Shaken, Not Stirred: It was mink coats, and d’élégance

October 16, 2016
Jim Bond

Jim Bond

It was mink coats, and d’élégance

#ShakenNotStirred.

Shaken, Not Stirred. A blog by Jim Bond.

Sponsored by Pro-Master Carpet Cleaning, 231-757-9061, promastercarpetcleaning.com.

This week I’m veering from my stated path in life, RIC (Ranter-In-Chief), to relate a personal anecdote, prompted by the news of actress Patricia Barry’s death earlier this week.

A little background. In the early years of my career I was a radio talk show host. In Houston, St. Louis, Kansas City, and Louisville. This was before radio talk shows became so contentious. These programs ranged from light-hearted call-in programs to in-depth conversations with artists, authors, leaders of government and industry and other celebrities.

At the beginning of the 1980s I took what might be considered an about-face, leaving a small (but significant) station in St. Louis to move west a couple of hours to Columbia, Missouri. The station, KFRU, continued to be a venerable mid-Missouri staple, as it had been for a couple of generations, dominating all other stations in the area. My broadcast career became the proverbial big fish in a small pond.

Columbia afforded me access to the type of “guest pool” I needed and wanted. The area boasted the University of Missouri, Columbia College, Stephens College, and just a few miles away, in Fulton, Missouri, there was William Woods College and Westminster College. Westminster College was where Winston Churchill made his famous “Iron Curtain” speech in 1946, with President Harry Truman on the stage with him.

Nestled in the vast farmland of Mid-Missouri were towers of progressive intellectual thought, an immense collection of the people I wanted to interview: poets, authors, professional musicians and actors, educators.

Stephens College was one of my first contacts. This prestigious liberal arts college comprising mostly women students had a thriving arts program, including the Playhouse Theatre. Legendary actor George C. Scott was a vital part of its mentoring program and was instrumental in developing the master-apprentice element of their teaching, in which professional guest artists performed alongside their protégés.

Patricia Barry was part of that program.

Barry (nee White) was a graduate of Stephens in the mid 1940s and received a contract from Columbia Pictures. Throughout subsequent years, Patricia and her husband, Philip Barry Jr. collaborated on numerous television projects and movies. When I met and interviewed her she had hundreds of roles to her credit. She had found her niche in daytime television, having appeared on “Days of Our Lives,” “Guiding Light,” and “All My Children.”

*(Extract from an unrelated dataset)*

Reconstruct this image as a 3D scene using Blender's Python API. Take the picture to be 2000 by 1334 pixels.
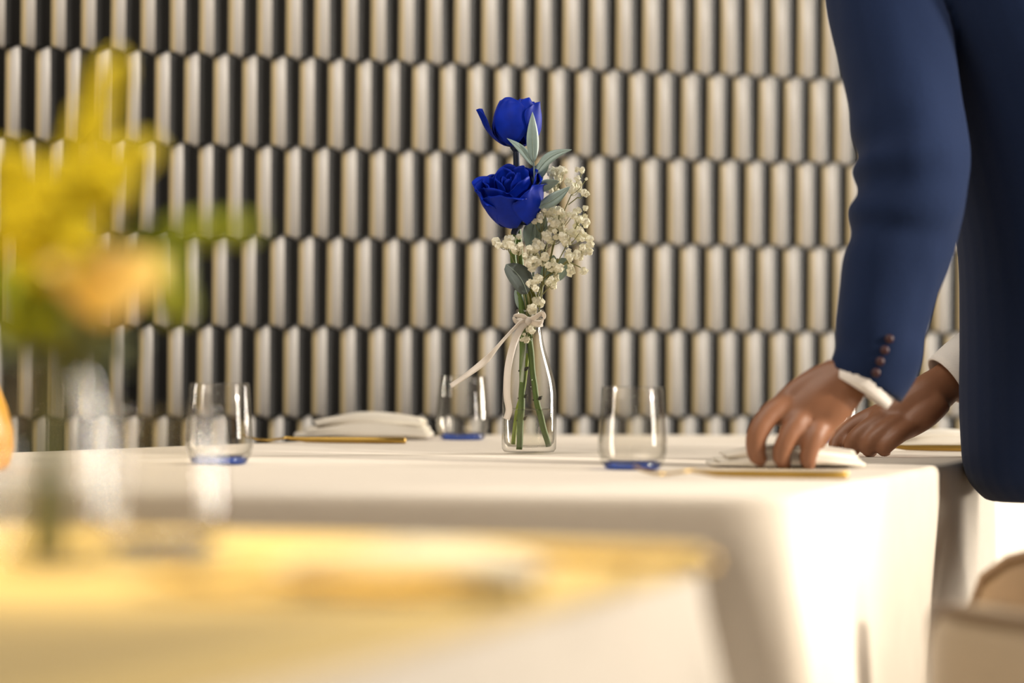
import bpy, bmesh, math, random
from mathutils import Vector, Matrix, noise

random.seed(7)
for o in list(bpy.data.objects):
    bpy.data.objects.remove(o)
scene = bpy.context.scene
COL = scene.collection
V = Vector
PI = math.pi

# ------------------------------------------------------------------ camera
F = 6000.0                     # focal length in pixels of the 2000 px wide frame
CAMZ, TABZ = 0.88, 0.75
ROLL = 0.0072
HY = 670.0
RIGHT = V((math.cos(ROLL), 0, math.sin(ROLL)))
UP = V((-math.sin(ROLL), 0, math.cos(ROLL)))
FWD = V((0, 1, 0))
CAM = V((0, 0, CAMZ))
cd = bpy.data.cameras.new('camera')
cam = bpy.data.objects.new('camera', cd)
COL.objects.link(cam)
M = Matrix.Identity(4)
for i in range(3):
    M[i][0] = RIGHT[i]; M[i][1] = UP[i]; M[i][2] = -FWD[i]; M[i][3] = CAM[i]
cam.matrix_world = M
cd.sensor_width = 36.0
cd.lens = F * 36.0 / 2000.0
cd.shift_y = (HY - 667.0) / 2000.0
cd.clip_start = 0.05
cd.dof.use_dof = True
cd.dof.focus_distance = 3.59
cd.dof.aperture_fstop = 2.4
scene.camera = cam

def px(x, y, d):
    """a point seen at pixel (x, y) at distance d in front of the camera"""
    return CAM + d * ((x - 1000.0) / F * RIGHT + (HY - y) / F * UP + FWD)

def tb(x, y, z=TABZ):
    """the point of the plane at height z seen at pixel (x, y)"""
    r = (x - 1000.0) / F * RIGHT + (HY - y) / F * UP + FWD
    return CAM + r * ((z - CAMZ) / r.z)

def proj(p):
    q = p - CAM
    d = q.dot(FWD)
    return 1000 + F * q.dot(RIGHT) / d, HY - F * q.dot(UP) / d

# ------------------------------------------------------------------ light and exposure
w = bpy.data.worlds.new('world')
scene.world = w
w.use_nodes = True
bg = w.node_tree.nodes['Background']
bg.inputs[0].default_value = (1.0, 0.9, 0.78, 1)
bg.inputs[1].default_value = 0.16
vs = scene.view_settings
vs.view_transform = 'Standard'
vs.look = 'None'
vs.exposure = -0.08
vs.gamma = 1.0
vs.use_curve_mapping = False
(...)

During one of her guest artist visits we talked on-air a couple of times throughout the weeks she was there.

It was quite a sight; this glamorous, elegant actress with her striking auburn hair walking into the studio of a utilitarian radio station, devoid of the star-quality she represented. She wore a full-length mink coat, an exact match in color to the mink which wrapped the Shih Tzu she cradled in her arms. It was not an affectation. For her, it was as natural as slipping on a favorite pair of comfortable shoes.

So we drifted into conversation, this gracious, lovely woman and me, her in the chair at the table adjacent to me in the open control room, her puppy settling in to relax on the table. Ms. Barry and I chatted, enjoying hot coffee and warm conversation.

Since this was a call-in show, I would monitor the control board as I was alerted by the engineer of another incoming call. It was after one such participant had hung up that I noticed a faint rhythmic, oscillating sound. I checked the volume on the phone line, thinking a fresh call might be coming in and I was picking up a subdued ring tone.

Frustrated and losing focus I went to commercial break, cut the volume of the studio microphones and noticed that the sound had disappeared. I glanced over and discovered that the puppy had fallen asleep on the table, and gentle snoring was vibrating through the base of the ‘mic’ stand on the table.

It’s a story, one of many I’ve accumulated through the years of interviewing celebrities, which I’ve related to my older children.

This was a memory I relished earlier this week as I heard of her death, at age 93. Even though I haven’t followed her in years, I shall miss her and the fineness and grace she exhibited.